The Fed’s Summary of Economic Projections (SEP) sheds light on the central bank’s expectations for economic growth, inflation, employment, and interest rates.
Let’s break down what the SEP is, its significance, how it’s used by the Fed and market participants and its limitations.
What is the Summary of Economic Projections (SEP)?
The Summary of Economic Projections is a quarterly report published by the Federal Reserve, which is available on their website as a PDF document.
It compiles the economic forecasts of the members of the Federal Open Market Committee (FOMC), the panel responsible for setting U.S. monetary policy.
The SEP includes projections for key economic indicators such as GDP growth, unemployment rate, inflation, and the expected path of the federal funds rate over the next few years and in the longer run.
More specifically, the SEP includes projections for the following variables:
- Real gross domestic product (GDP) growth: The FOMC participants’ projections for real GDP growth for the current year, the next two years, and the longer run.
- The unemployment rate: The FOMC participants’ projections for the unemployment rate for the current year, the next two years, and the longer run.
- Inflation: The FOMC participants’ projections for inflation, as measured by the personal consumption expenditures (PCE) price index, for the current year, the next two years, and the longer run.
- The federal funds rate: The FOMC participants’ projections for the federal funds rate, which is the interest rate at which banks lend to each other overnight, for the current year, the next two years, and the longer run. This is also popularly known as the “Fed Dot Plot.”
Each FOMC member’s projections are based on their assessment of the appropriate monetary policy to achieve the Fed’s dual mandate: maximum employment and stable prices.
The SEP also includes a discussion of the risks and uncertainties surrounding the economic projections. The FOMC participants consider a wide range of factors when making their projections, including geopolitical events, global economic conditions, and fiscal policy.
The SEP provides a comprehensive picture of the committee’s views and is a critical tool for communicating the Fed’s economic outlook to the public.
Why is the SEP Important?
The SEP is an important document for several reasons:
- Policy Guidance: It offers insights into how Fed officials anticipate economic conditions to evolve, influencing their approach to monetary policy.
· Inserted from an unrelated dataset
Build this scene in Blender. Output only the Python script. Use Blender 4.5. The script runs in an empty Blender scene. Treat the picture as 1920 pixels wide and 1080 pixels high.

- Market Impact: Financial markets closely analyze the SEP to gauge future policy changes, which can affect investment decisions and interest rates on debt.
- Public Understanding: It helps the public understand the economic outlook and the reasoning behind the Fed’s policy decisions.
- Transparency: The SEP reflects the Fed’s commitment to transparency, allowing for a deeper understanding of its policy decisions.
How is the SEP Used?
By the Federal Reserve:
- Policy Decision-Making: FOMC members use the SEP as a basis for discussion and decision-making regarding interest rates and other policy measures.
- Assessment Tool: The SEP helps the Fed assess risks to the economic outlook and plan accordingly.
By Market Participants:
- Forecasting Tool: Investors, traders, economists, and analysts use the SEP to anticipate future economic conditions and the direction of monetary policy. Traders will scrutinize these forecasts for any clues on potential acceleration in the Fed’s tightening path. Any further upward revision to projected rates or downgrades to economic or inflation projections could bolster expectations for more aggressive (hawkish or dovish) policy action.
- Benchmarking: The SEP serves as a benchmark for comparing actual economic outcomes with the Fed’s expectations.
Limitations of the SEP
While the SEP is a valuable resource, it’s important to be aware of its limitations:
- Projection, Not Prediction: The SEP is based on projections, which are inherently uncertain. Economic conditions can change rapidly, making these projections subject to revision.
- Diversity of Views: The SEP represents a range of views from different FOMC members, NOT a consensus forecast.
- External Factors: Unforeseen events or shocks to the economy can significantly alter the outlook, rendering the SEP’s projections outdated.